はるか神代の昔から2,000年の時を経て、いまも脈々と受け継がれている熊野信仰。人々の熱い信仰に支えられた聖地であり、『伊勢へ七度、熊野へ三度』と言われた熊野。すでに平安時代には、熊野本宮大社・熊野速玉大社・熊野那智大社が、「熊野三山」として全国的な信仰を集めるようになりました。
太平洋に突き出た紀伊半島の南東部に位置する熊野の地は、神話の時代から他界すなわち別世界、あるいはその入口として神聖視されていました。
6世紀に仏教がつたわり、さらに平安時代に密教が伝わると、神々は仏教の如来や観音菩薩が人々を救うため姿を変えて降臨したものと信じられるようになり、神道の自然崇拝と仏教の浄土思想が一体となった山岳信仰が都の人々の間に広まりました。

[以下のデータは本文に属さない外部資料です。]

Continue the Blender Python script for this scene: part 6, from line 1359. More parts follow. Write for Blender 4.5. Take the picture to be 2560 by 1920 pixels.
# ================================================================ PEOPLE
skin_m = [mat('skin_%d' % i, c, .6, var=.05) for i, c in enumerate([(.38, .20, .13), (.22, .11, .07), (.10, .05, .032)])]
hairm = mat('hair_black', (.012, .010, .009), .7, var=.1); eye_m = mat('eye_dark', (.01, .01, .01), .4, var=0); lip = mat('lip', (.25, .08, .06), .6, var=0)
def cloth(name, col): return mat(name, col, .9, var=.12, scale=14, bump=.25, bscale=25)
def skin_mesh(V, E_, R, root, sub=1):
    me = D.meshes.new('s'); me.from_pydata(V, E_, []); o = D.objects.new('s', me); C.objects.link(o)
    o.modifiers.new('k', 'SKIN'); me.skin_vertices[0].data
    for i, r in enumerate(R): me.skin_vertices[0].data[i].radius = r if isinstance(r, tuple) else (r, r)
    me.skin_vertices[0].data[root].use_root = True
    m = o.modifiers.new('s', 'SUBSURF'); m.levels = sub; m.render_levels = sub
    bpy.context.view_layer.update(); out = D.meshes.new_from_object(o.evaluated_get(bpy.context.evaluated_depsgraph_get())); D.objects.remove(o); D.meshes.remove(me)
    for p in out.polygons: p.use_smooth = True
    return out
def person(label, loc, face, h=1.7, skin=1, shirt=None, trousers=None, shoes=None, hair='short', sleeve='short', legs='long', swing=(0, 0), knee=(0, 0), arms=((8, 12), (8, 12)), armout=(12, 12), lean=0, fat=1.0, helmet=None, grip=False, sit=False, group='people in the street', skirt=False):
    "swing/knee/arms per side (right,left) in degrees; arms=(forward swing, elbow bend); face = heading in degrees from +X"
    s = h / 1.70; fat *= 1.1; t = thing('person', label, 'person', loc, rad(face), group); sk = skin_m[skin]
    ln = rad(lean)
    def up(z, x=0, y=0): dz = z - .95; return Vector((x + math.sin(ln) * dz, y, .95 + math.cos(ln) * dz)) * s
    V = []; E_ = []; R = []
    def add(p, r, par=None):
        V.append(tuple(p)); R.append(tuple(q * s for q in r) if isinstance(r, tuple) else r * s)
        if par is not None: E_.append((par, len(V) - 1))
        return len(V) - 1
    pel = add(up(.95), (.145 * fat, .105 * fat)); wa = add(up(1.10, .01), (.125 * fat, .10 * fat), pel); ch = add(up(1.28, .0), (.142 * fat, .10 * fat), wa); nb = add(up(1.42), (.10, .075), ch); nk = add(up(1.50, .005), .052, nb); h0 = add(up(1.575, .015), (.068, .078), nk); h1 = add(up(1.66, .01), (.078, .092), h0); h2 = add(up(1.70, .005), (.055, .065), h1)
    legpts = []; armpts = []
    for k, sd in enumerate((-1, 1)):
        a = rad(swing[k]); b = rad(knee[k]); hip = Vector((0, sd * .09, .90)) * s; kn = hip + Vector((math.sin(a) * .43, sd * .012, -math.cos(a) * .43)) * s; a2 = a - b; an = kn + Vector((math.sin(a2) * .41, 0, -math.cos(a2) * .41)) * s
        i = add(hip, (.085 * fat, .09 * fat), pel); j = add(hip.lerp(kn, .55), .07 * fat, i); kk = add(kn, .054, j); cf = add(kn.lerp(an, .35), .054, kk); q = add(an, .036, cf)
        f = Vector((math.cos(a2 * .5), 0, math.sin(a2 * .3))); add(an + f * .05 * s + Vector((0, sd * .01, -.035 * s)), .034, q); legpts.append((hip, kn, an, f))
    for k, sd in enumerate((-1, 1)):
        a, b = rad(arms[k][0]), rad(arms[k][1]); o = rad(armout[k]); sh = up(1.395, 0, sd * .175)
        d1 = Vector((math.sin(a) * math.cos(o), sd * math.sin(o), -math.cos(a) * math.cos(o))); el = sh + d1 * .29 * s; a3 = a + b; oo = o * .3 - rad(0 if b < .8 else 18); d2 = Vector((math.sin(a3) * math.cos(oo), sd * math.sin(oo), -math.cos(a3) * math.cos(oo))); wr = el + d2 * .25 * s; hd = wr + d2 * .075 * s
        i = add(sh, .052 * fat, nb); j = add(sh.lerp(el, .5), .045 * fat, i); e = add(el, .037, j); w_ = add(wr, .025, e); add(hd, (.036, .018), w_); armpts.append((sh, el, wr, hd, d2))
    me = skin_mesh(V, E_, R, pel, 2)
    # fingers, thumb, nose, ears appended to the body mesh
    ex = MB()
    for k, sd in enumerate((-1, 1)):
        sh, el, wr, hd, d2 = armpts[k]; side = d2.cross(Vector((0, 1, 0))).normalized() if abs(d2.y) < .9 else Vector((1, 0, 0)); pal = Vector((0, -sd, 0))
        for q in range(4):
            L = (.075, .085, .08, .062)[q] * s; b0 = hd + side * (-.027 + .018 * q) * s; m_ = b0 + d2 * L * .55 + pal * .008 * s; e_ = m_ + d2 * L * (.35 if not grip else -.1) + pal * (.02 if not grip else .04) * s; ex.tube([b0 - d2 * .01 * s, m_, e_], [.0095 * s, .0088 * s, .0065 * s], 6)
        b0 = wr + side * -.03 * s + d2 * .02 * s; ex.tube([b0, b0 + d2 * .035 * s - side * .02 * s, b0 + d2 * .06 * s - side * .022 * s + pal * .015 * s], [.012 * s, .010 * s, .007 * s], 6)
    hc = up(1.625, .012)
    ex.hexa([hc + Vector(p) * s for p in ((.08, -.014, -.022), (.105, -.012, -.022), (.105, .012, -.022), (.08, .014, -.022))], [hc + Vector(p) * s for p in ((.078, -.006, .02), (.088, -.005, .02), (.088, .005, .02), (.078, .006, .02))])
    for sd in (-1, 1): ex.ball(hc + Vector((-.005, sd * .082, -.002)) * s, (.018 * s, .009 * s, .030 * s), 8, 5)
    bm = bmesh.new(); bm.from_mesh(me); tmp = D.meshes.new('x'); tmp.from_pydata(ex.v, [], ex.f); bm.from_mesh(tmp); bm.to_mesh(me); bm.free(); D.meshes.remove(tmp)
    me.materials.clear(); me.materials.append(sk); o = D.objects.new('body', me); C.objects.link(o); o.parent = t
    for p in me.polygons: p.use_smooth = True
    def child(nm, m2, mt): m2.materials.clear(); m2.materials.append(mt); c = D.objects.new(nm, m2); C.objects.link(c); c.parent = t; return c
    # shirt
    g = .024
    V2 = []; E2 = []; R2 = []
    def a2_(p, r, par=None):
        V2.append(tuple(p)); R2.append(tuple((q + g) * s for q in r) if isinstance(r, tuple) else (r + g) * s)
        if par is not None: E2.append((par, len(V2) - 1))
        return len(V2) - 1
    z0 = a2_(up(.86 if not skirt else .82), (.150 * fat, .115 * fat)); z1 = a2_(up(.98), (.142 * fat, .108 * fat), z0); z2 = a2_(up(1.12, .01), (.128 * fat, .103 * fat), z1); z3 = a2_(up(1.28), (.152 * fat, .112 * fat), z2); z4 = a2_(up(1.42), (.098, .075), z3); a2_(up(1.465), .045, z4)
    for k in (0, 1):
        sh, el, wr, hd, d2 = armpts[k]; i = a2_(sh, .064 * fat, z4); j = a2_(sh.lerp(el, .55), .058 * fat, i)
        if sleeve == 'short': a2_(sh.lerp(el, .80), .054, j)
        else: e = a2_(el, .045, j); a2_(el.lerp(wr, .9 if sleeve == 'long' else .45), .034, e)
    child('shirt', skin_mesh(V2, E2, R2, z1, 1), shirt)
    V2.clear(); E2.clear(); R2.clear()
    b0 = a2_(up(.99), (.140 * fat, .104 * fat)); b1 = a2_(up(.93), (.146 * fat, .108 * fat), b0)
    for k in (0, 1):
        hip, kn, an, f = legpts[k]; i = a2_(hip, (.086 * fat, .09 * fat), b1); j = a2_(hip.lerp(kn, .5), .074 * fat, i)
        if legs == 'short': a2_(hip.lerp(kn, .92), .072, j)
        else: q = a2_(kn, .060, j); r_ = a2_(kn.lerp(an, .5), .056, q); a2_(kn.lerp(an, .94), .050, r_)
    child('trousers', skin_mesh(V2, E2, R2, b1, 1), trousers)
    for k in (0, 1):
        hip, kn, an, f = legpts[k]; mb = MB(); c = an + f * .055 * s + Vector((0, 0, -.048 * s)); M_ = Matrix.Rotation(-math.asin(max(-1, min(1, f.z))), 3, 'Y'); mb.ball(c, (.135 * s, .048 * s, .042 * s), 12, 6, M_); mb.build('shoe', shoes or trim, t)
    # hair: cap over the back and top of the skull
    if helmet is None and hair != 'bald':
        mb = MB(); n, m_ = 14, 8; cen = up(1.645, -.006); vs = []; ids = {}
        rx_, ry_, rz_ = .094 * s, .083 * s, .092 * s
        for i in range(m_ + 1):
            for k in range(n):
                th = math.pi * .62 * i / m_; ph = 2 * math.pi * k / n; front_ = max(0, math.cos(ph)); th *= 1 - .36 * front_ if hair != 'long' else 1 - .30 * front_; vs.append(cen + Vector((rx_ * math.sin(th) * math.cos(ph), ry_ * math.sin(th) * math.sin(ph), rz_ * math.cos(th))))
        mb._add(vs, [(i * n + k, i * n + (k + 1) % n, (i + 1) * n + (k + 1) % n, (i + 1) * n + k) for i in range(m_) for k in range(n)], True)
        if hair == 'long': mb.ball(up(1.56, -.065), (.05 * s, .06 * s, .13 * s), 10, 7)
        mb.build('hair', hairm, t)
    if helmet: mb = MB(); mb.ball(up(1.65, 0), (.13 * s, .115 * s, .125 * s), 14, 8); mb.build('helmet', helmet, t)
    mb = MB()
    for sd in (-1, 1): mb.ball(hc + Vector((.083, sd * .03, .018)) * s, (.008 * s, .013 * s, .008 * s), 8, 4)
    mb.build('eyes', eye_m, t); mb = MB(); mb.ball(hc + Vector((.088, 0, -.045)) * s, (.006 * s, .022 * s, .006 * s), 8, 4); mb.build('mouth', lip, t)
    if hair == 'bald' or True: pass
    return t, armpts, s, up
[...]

そして熊野三山に宿る神仏に、この世での幸福や苦しみからの解放、死後の魂の安穏などを直接祈願するため、老若男女、貴賤をとわず多くの人々が熊野を訪れるようになったのです。
自然に宿る神仏を畏敬する信仰を育んできた熊野は、私たち日本人の心のふるさとといえるでしょう。